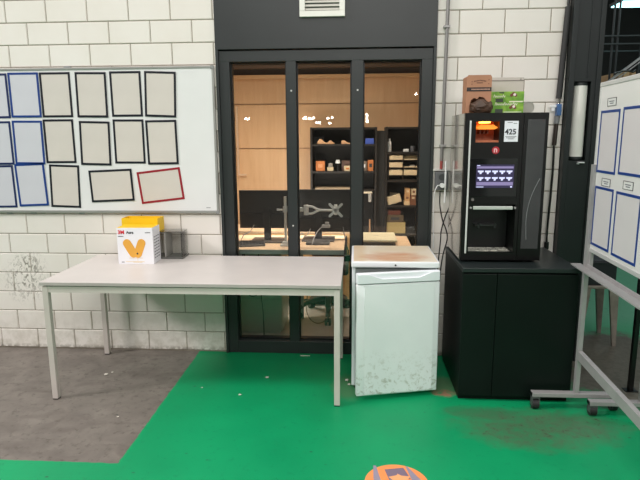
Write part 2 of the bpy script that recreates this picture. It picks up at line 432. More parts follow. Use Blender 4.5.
# ------------------------------------------------------------------ whiteboard on the wall
t = thing('whiteboard', 'large wall mounted whiteboard carrying taped rectangular sheets', 'whiteboard', (-2.2, 0, 1.04))
wx0, wx1, wz0, wz1 = -3.6, -.965, 1.045, 2.030
b = B(); box(b, wx0+.004, wx1-.004, -.016, -.001, wz0+.004, wz1-.004); obj('panel', b, enamel, t)
b = B()
box(b, wx0, wx1, -.022, -.001, wz0-.006, wz0+.012, .002); box(b, wx0, wx1, -.022, -.001, wz1-.006, wz1+.008, .002)
box(b, wx0-.006, wx0+.006, -.0225, -.001, wz0-.006, wz1+.008, .002); box(b, wx1-.009, wx1+.006, -.0225, -.001, wz0-.006, wz1+.008, .002)
obj('frame', b, mat('board_frame', (168, 168, 164), .35, .4), t)
for x, z in ((wx1-.002, wz0+.002), (wx1-.002, wz1)):
    b = B(); box(b, x-.014, x+.010, -.025, -.0228, z-.012, z+.010, .001); obj('corner_cap', b, mat('cap_grey', (140, 142, 140), .4), t)
b = B(); box(b, -1.05, -1.02, -.0168, -.0161, 1.075, 1.079); obj('maker_mark', b, mat('grey_print', (120, 122, 124), .6), t)
for x in (-2.50, -2.32, -1.96, -1.99):
    b = B(); box(b, x-.02, x+.02, -.012, -.001, wz0-.016, wz0-.0065, .001) if x != -1.99 else box(b, -2.0, -1.955, -.014, -.001, wz1+.009, wz1+.018, .001)
    obj('clip', b, alu, t)

navy = mat('navy_frame', (24, 40, 86), .4, var=.05); blue = mat('blue_frame', (18, 58, 130), .4, var=.05)
nblk = mat('black_frame', (14, 18, 30), .4, var=.05); red = mat('red_frame', (150, 22, 40), .4, var=.05)
S = [
 ([(-2.615,1.998),(-2.42,2.006),(-2.425,1.706),(-2.614,1.707)], 'b', 'blue framed lavender sheet cut by the left edge of the picture, top row'),
 ([(-2.398,2.009),(-2.184,2.009),(-2.185,1.711),(-2.403,1.706)], 'b', 'blue framed lavender sheet in the top row, touching a black framed one'),
 ([(-2.177,2.006),(-1.957,2.01),(-1.963,1.709),(-2.178,1.707)], 'k', 'black framed beige sheet in the top row, first right of the blue ones'),
 ([(-1.922,2.006),(-1.704,2.007),(-1.71,1.704),(-1.931,1.705)], 'k', 'black framed beige sheet in the top row, second right of the blue ones'),
 ([(-1.683,2.01),(-1.463,2.013),(-1.462,1.705),(-1.685,1.707)], 'k', 'black framed beige sheet in the top row, second from its right end'),
 ([(-1.439,2.01),(-1.218,2.004),(-1.228,1.696),(-1.452,1.708)], 'k', 'black framed beige sheet at the right end of the top row'),
 ([(-2.625,1.68),(-2.427,1.682),(-2.431,1.386),(-2.624,1.38)], 'b', 'blue framed lavender sheet cut by the left edge of the picture, middle row'),
 ([(-2.398,1.685),(-2.188,1.687),(-2.196,1.386),(-2.409,1.383)], 'b', 'blue framed lavender sheet in the middle row, touching a black framed one'),
 ([(-2.18,1.694),(-1.964,1.695),(-1.966,1.392),(-2.181,1.389)], 'k', 'black framed beige sheet in the middle row, first right of the blue ones'),
 ([(-1.922,1.681),(-1.701,1.68),(-1.71,1.371),(-1.934,1.378)], 'k', 'black framed beige sheet in the middle row, second right of the blue ones'),
 ([(-1.683,1.69),(-1.463,1.691),(-1.465,1.384),(-1.684,1.388)], 'k', 'black framed beige sheet in the middle row, second from its right end'),
 ([(-1.45,1.685),(-1.235,1.69),(-1.227,1.376),(-1.451,1.377)], 'k', 'black framed beige sheet at the right end of the middle row'),
 ([(-2.647,1.373),(-2.436,1.376),(-2.431,1.079),(-2.645,1.075)], 'b', 'blue framed lavender sheet cut by the left edge of the picture, bottom row'),
 ([(-2.416,1.383),(-2.207,1.386),(-2.195,1.098),(-2.408,1.086)], 'b', 'blue framed tilted lavender sheet in the bottom row beside a black framed one'),
 ([(-2.167,1.379),(-1.945,1.378),(-1.96,1.073),(-2.177,1.083)], 'k', 'black framed upright beige sheet in the bottom row of the wall board'),
 ([(-1.883,1.339),(-1.572,1.349),(-1.561,1.127),(-1.872,1.116)], 'k', 'black framed beige sheet lying sideways in the bottom row'),
 ([(-1.541,1.325),(-1.228,1.362),(-1.197,1.139),(-1.509,1.103)], 'r', 'red framed beige sheet hanging tilted at the bottom right of the board'),
]
def sheet(M, w_, h_, fm, pm, lab, group, fw=.0105):
    """A4 window frame; M puts local x right, z up, -y outwards"""
    t = thing('framed_sheet', lab, 'framed sheet', (0, 0, 0), group); t.matrix_world = M; t.location = M.translation
    t.rotation_euler = M.to_euler()
    b = B(); box(b, -w_/2+fw*.8, w_/2-fw*.8, -.0012, -.0002, -h_/2+fw*.8, h_/2-fw*.8); obj('paper', b, pm, t, world=False)
    b = B()
    for a in ((-w_/2, w_/2, -h_/2, -h_/2+fw), (-w_/2, w_/2, h_/2-fw, h_/2), (-w_/2, -w_/2+fw, -h_/2+fw, h_/2-fw), (w_/2-fw, w_/2, -h_/2+fw, h_/2-fw)):
        box(b, a[0], a[1], -.0022, -.0002, a[2], a[3])
    obj('border', b, fm, t, world=False); return t
for i, (q, k, lab) in enumerate(S):
    q = [Vector((a, 0, c)) for a, c in q]; c = sum(q, Vector())/4
    xa = ((q[1]-q[0])+(q[2]-q[3]))/2; ang = math.atan2(xa.z, xa.x)
    if k != 'r': # the uprights lean differently from the tops; average both
        ya = ((q[0]-q[3])+(q[1]-q[2]))/2; ang = (ang+math.atan2(-ya.x, ya.z))/2
    W_, H_ = ((.218, .302), (.312, .225))[xa.length > .27]
    M = Matrix.Translation((c.x, -.0165-(.0022 if i % 2 else 0), c.z)) @ Matrix.Rotation(-ang, 4, 'Y')
    sheet(M, W_, H_, {'b': blue if i % 3 else navy, 'k': nblk, 'r': red}[k], paper_b if k == 'b' else paper, lab, 'framed sheets on the wall whiteboard', .0145)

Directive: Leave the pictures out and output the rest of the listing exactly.

Result below:
Write part 2 of the bpy script that recreates this picture. It picks up at line 432. More parts follow. Use Blender 4.5.
# ------------------------------------------------------------------ whiteboard on the wall
t = thing('whiteboard', 'large wall mounted whiteboard carrying taped rectangular sheets', 'whiteboard', (-2.2, 0, 1.04))
wx0, wx1, wz0, wz1 = -3.6, -.965, 1.045, 2.030
b = B(); box(b, wx0+.004, wx1-.004, -.016, -.001, wz0+.004, wz1-.004); obj('panel', b, enamel, t)
b = B()
box(b, wx0, wx1, -.022, -.001, wz0-.006, wz0+.012, .002); box(b, wx0, wx1, -.022, -.001, wz1-.006, wz1+.008, .002)
box(b, wx0-.006, wx0+.006, -.0225, -.001, wz0-.006, wz1+.008, .002); box(b, wx1-.009, wx1+.006, -.0225, -.001, wz0-.006, wz1+.008, .002)
obj('frame', b, mat('board_frame', (168, 168, 164), .35, .4), t)
for x, z in ((wx1-.002, wz0+.002), (wx1-.002, wz1)):
    b = B(); box(b, x-.014, x+.010, -.025, -.0228, z-.012, z+.010, .001); obj('corner_cap', b, mat('cap_grey', (140, 142, 140), .4), t)
b = B(); box(b, -1.05, -1.02, -.0168, -.0161, 1.075, 1.079); obj('maker_mark', b, mat('grey_print', (120, 122, 124), .6), t)
for x in (-2.50, -2.32, -1.96, -1.99):
    b = B(); box(b, x-.02, x+.02, -.012, -.001, wz0-.016, wz0-.0065, .001) if x != -1.99 else box(b, -2.0, -1.955, -.014, -.001, wz1+.009, wz1+.018, .001)
    obj('clip', b, alu, t)

navy = mat('navy_frame', (24, 40, 86), .4, var=.05); blue = mat('blue_frame', (18, 58, 130), .4, var=.05)
nblk = mat('black_frame', (14, 18, 30), .4, var=.05); red = mat('red_frame', (150, 22, 40), .4, var=.05)
S = [
 ([(-2.615,1.998),(-2.42,2.006),(-2.425,1.706),(-2.614,1.707)], 'b', 'blue framed lavender sheet cut by the left edge of the picture, top row'),
 ([(-2.398,2.009),(-2.184,2.009),(-2.185,1.711),(-2.403,1.706)], 'b', 'blue framed lavender sheet in the top row, touching a black framed one'),
 ([(-2.177,2.006),(-1.957,2.01),(-1.963,1.709),(-2.178,1.707)], 'k', 'black framed beige sheet in the top row, first right of the blue ones'),
 ([(-1.922,2.006),(-1.704,2.007),(-1.71,1.704),(-1.931,1.705)], 'k', 'black framed beige sheet in the top row, second right of the blue ones'),
 ([(-1.683,2.01),(-1.463,2.013),(-1.462,1.705),(-1.685,1.707)], 'k', 'black framed beige sheet in the top row, second from its right end'),
 ([(-1.439,2.01),(-1.218,2.004),(-1.228,1.696),(-1.452,1.708)], 'k', 'black framed beige sheet at the right end of the top row'),
 ([(-2.625,1.68),(-2.427,1.682),(-2.431,1.386),(-2.624,1.38)], 'b', 'blue framed lavender sheet cut by the left edge of the picture, middle row'),
 ([(-2.398,1.685),(-2.188,1.687),(-2.196,1.386),(-2.409,1.383)], 'b', 'blue framed lavender sheet in the middle row, touching a black framed one'),
 ([(-2.18,1.694),(-1.964,1.695),(-1.966,1.392),(-2.181,1.389)], 'k', 'black framed beige sheet in the middle row, first right of the blue ones'),
 ([(-1.922,1.681),(-1.701,1.68),(-1.71,1.371),(-1.934,1.378)], 'k', 'black framed beige sheet in the middle row, second right of the blue ones'),
 ([(-1.683,1.69),(-1.463,1.691),(-1.465,1.384),(-1.684,1.388)], 'k', 'black framed beige sheet in the middle row, second from its right end'),
 ([(-1.45,1.685),(-1.235,1.69),(-1.227,1.376),(-1.451,1.377)], 'k', 'black framed beige sheet at the right end of the middle row'),
 ([(-2.647,1.373),(-2.436,1.376),(-2.431,1.079),(-2.645,1.075)], 'b', 'blue framed lavender sheet cut by the left edge of the picture, bottom row'),
 ([(-2.416,1.383),(-2.207,1.386),(-2.195,1.098),(-2.408,1.086)], 'b', 'blue framed tilted lavender sheet in the bottom row beside a black framed one'),
 ([(-2.167,1.379),(-1.945,1.378),(-1.96,1.073),(-2.177,1.083)], 'k', 'black framed upright beige sheet in the bottom row of the wall board'),
 ([(-1.883,1.339),(-1.572,1.349),(-1.561,1.127),(-1.872,1.116)], 'k', 'black framed beige sheet lying sideways in the bottom row'),
 ([(-1.541,1.325),(-1.228,1.362),(-1.197,1.139),(-1.509,1.103)], 'r', 'red framed beige sheet hanging tilted at the bottom right of the board'),
]
def sheet(M, w_, h_, fm, pm, lab, group, fw=.0105):
    """A4 window frame; M puts local x right, z up, -y outwards"""
    t = thing('framed_sheet', lab, 'framed sheet', (0, 0, 0), group); t.matrix_world = M; t.location = M.translation
    t.rotation_euler = M.to_euler()
    b = B(); box(b, -w_/2+fw*.8, w_/2-fw*.8, -.0012, -.0002, -h_/2+fw*.8, h_/2-fw*.8); obj('paper', b, pm, t, world=False)
    b = B()
    for a in ((-w_/2, w_/2, -h_/2, -h_/2+fw), (-w_/2, w_/2, h_/2-fw, h_/2), (-w_/2, -w_/2+fw, -h_/2+fw, h_/2-fw), (w_/2-fw, w_/2, -h_/2+fw, h_/2-fw)):
        box(b, a[0], a[1], -.0022, -.0002, a[2], a[3])
    obj('border', b, fm, t, world=False); return t
for i, (q, k, lab) in enumerate(S):
    q = [Vector((a, 0, c)) for a, c in q]; c = sum(q, Vector())/4
    xa = ((q[1]-q[0])+(q[2]-q[3]))/2; ang = math.atan2(xa.z, xa.x)
    if k != 'r': # the uprights lean differently from the tops; average both
        ya = ((q[0]-q[3])+(q[1]-q[2]))/2; ang = (ang+math.atan2(-ya.x, ya.z))/2
    W_, H_ = ((.218, .302), (.312, .225))[xa.length > .27]
    M = Matrix.Translation((c.x, -.0165-(.0022 if i % 2 else 0), c.z)) @ Matrix.Rotation(-ang, 4, 'Y')
    sheet(M, W_, H_, {'b': blue if i % 3 else navy, 'k': nblk, 'r': red}[k], paper_b if k == 'b' else paper, lab, 'framed sheets on the wall whiteboard', .0145)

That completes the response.